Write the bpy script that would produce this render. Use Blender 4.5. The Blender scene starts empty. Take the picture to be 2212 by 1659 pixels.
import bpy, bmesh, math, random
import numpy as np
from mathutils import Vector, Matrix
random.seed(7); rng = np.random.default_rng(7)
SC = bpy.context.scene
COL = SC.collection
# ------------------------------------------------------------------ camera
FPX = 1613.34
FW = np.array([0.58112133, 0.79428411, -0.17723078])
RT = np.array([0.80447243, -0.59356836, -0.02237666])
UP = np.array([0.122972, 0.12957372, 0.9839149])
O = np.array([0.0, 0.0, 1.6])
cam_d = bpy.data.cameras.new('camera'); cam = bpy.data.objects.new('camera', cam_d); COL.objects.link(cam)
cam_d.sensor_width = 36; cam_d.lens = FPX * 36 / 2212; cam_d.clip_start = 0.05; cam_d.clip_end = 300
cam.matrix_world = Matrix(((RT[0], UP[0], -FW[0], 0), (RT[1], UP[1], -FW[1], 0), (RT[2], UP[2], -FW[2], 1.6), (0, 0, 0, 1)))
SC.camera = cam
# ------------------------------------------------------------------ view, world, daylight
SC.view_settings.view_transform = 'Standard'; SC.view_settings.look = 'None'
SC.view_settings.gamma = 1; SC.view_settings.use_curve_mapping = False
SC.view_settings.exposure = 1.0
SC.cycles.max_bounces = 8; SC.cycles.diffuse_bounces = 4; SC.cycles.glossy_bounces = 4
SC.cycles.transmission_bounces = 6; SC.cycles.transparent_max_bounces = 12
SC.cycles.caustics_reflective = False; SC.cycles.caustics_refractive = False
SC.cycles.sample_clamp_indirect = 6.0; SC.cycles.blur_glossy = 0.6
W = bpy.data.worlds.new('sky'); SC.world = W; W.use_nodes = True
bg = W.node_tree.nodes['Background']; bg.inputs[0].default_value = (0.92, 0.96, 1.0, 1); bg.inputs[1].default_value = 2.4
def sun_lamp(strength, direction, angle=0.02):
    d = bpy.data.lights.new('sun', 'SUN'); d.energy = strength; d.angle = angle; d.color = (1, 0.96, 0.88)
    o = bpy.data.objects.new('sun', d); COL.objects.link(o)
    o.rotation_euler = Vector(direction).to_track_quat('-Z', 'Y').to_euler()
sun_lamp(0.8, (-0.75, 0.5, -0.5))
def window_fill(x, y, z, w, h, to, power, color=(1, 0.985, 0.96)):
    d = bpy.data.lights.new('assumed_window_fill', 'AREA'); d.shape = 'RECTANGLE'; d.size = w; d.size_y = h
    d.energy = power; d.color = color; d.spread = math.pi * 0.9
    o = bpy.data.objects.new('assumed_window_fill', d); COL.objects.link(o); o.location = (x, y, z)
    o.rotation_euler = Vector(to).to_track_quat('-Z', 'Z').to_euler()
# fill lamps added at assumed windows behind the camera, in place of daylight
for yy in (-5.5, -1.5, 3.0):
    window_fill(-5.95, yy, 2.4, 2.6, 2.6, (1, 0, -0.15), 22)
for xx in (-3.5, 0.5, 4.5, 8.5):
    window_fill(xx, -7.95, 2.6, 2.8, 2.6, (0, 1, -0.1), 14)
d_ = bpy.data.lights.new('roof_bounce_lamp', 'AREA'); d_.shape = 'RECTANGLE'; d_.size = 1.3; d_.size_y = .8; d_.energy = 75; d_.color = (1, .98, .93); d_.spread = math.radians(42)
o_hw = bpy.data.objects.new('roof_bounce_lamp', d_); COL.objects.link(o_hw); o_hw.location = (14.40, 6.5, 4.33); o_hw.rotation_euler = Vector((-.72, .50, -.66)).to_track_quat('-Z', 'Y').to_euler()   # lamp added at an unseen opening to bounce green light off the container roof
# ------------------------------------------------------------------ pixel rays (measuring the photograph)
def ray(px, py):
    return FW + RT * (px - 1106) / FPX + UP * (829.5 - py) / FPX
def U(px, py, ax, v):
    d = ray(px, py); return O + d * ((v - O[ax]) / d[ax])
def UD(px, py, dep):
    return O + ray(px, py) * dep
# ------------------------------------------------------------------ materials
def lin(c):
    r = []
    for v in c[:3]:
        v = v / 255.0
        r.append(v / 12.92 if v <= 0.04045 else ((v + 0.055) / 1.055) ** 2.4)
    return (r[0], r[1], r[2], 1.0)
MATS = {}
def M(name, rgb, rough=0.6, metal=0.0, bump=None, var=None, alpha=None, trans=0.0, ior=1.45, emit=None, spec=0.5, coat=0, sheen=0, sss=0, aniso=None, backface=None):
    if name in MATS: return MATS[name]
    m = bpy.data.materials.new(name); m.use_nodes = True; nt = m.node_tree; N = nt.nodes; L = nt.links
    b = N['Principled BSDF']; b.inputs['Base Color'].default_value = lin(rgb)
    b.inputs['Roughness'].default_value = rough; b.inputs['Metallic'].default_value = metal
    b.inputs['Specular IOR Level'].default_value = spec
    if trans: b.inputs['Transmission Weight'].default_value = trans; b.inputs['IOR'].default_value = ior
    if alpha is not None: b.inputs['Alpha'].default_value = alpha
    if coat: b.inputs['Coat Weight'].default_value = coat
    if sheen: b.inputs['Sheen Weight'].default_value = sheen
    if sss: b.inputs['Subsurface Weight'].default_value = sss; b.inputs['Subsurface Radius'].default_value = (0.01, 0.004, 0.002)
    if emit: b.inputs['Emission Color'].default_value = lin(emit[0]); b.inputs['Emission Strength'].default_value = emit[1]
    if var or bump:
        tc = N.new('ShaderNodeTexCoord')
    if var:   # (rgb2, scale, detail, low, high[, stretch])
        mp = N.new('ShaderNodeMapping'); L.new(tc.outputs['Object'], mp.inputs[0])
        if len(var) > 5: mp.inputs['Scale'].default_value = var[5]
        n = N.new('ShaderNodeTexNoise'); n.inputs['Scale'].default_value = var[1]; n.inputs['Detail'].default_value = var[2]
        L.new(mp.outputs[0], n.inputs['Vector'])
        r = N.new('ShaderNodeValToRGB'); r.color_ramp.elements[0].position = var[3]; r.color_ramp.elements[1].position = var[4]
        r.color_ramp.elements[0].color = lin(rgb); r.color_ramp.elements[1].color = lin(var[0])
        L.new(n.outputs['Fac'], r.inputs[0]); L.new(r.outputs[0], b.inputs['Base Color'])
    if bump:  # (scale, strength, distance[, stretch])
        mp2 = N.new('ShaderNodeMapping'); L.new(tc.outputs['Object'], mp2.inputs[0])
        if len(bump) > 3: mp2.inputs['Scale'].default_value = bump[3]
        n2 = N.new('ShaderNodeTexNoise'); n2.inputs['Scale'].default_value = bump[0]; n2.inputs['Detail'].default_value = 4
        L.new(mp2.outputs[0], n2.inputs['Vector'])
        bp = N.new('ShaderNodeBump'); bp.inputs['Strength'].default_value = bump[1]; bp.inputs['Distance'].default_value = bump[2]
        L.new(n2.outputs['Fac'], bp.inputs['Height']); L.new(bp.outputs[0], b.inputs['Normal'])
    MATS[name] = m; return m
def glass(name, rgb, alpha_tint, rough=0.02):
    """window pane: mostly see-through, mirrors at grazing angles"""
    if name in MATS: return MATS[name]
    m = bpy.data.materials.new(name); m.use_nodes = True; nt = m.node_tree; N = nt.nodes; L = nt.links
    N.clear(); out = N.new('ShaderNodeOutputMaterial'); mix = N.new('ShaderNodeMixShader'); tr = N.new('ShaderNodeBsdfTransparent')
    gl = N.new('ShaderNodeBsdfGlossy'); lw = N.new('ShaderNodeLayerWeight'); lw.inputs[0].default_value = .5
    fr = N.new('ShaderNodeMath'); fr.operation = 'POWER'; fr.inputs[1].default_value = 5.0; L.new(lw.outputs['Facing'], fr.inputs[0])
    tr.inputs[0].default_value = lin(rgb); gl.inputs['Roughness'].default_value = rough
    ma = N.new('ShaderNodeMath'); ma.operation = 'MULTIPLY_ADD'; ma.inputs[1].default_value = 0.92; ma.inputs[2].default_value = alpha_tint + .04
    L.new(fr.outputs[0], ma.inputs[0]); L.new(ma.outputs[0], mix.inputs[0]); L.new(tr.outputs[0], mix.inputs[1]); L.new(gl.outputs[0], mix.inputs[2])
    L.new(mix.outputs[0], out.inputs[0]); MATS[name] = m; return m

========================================

# [The request]
Filter out every line that lacks the word "scene", and copy the rest.

# [Exercise solution]
Write the bpy script that would produce this render. Use Blender 4.5. The Blender scene starts empty. Take the picture to be 2212 by 1659 pixels.
SC = bpy.context.scene